Ace was promising enough that Delicious was able to sell his in-progress debut album to Capitol Records, which helped the label gain some financial footing. By the middle of 1988, they had formed a partnership with Island Records. And the first single of the new deal? Well, there was a song written mostly by Young and rapped by Smith, that was inspired by a line from Spike Lee's She's Gotta Have It

"Look, baby," said Fab 5 Freddy's character to Nola Darling (played by Tracy Camilla Johns). "Let's go to my house right now. Let's do the wild thing."

View this video on YouTube

youtube.com

The song "Wild Thing," which featured Smith under his rap name, Tone-Lōc, became a massive hit, buoyed by its Robert Palmer-parodying video (shot by Tamra Davis, featuring a cameo by Johns, and with a budget of around $400). Young moved from songwriter to artist under the name Young MC, and released the indelible single "Bust a Move."

View this video on YouTube

youtube.com

Paul Stewart was working promotions at Delicious while all of this was going on. Stewart, who went on to discover and manage acts including the Pharcyde (more on them later) and Coolio, says it is impossible to overestimate the impact of those two singles in spreading rap to a mass audience.

"I think it was almost unmeasurable how huge it was—not to L.A., but to the genre," he says. "The genre was so new in so many ways and it had never had kind of the music like Delicious had put out. They were making it commercial, but it had all these cool underground elements."

The reason "Wild Thing" in particular worked so well is that it had just enough rock and roll (mostly via the smart use of a sample from a Van Halen song) to get airplay on rock radio stations. Between that and Lōc's charming, self-effacing performance in the video, the song became a smash. And Young MC's smart, PG-13 rated Slick Rick-esque storytelling was perfect for adults and kids alike.

Delicious Vinyl went on to release well-received projects from Def Jef and Body and Soul, but that was only a prelude. In 1991, Stewart was at a convention and discovered a group of young dancers-turned-rappers with incredible charisma and a wildly funny rap about ya mama. He was determined to get the Pharcyde a record deal and, after being turned down by Def Jam, went to his old friends at Delicious. 

In a 2017 interview, the group's Slimkid3 recalled why he was excited to sign to the label, and it was exactly because of the company's initial rush of crossover success.

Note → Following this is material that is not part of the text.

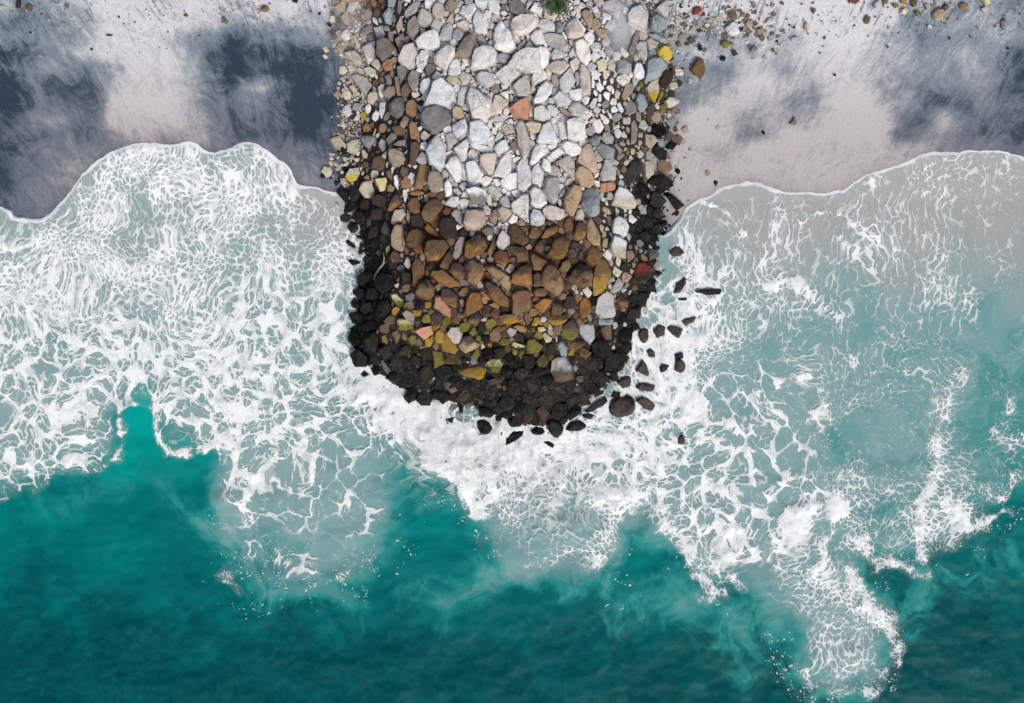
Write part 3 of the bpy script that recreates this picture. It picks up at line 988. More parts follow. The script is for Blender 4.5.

"They just had the right thing," he remembered. "With Tone-Lōc's success and Young MC’s success, they had an edge. It was palatable. To look at it, it reached out to pop culture."

The Pharcyde's debut album Bizarre Ride II the Pharcyde, which naturally included "Ya Mama," was a classic. But their follow-up, Labcabincalifornia, would be even more important. 

The group went out to New York with hopes of working with Q-Tip. He was busy with Mobb Deep, but he played them beats by a young friend of his, Jay Dee. In that batch of music was the track that would eventually become "Runnin'." Jay Dee, or Dilla—a nickname he also used—produced or co-produced half a dozen songs on the album, and a handful of remixes to boot. The Pharcyde gave Dilla some of his first major production credits, launching one of rap's most storied careers.

In that same era, the label also found success with the Brand New Heavies and gave Masta Ace a mid-career reinvention. They're still active today, having put out music in recent years from Dom Kennedy, Casey Veggies, and Dilla's brother Illa J. 

To Stewart, Delicious Vinyl's legacy stands especially strong in its hometown of Los Angeles. The label, he says, was the first one in the city "where people who worked there were actually part of the culture," and almost every major rap personality in L.A. not related to NWA can be traced back to Dike, Ross, and company. The label's early find Mellow Man Ace was the brother of Cypress Hill's Sen Dog, and Stewart himself discovered House of Pain and Warren G, among many others.

"If you consider people like me and Orlando [Aguillen] and Leslie Cooney, there were a lot of people from Delicious who were there for some time with all those tentacles [into the L.A. scene]," Stewart reflects. "Mike and Matt did have a lot of connections with a lot of artists too that weren’t even signed to the label. Things that weren’t Macola, N.W.A.-like gangster things would often be through them, or affiliated to them."

Without Delicious Vinyl's perfect balance of underground aesthetics and commercial appeal, of rock guitars and funk grooves, of ya mama jokes and morality tales, hip-hop might not have traveled quite as far, and certainly not as quickly. Matt Dike may no longer be around, but the legacy he and Mike built is still relevant—and might be the reason you’re listening to rap at all.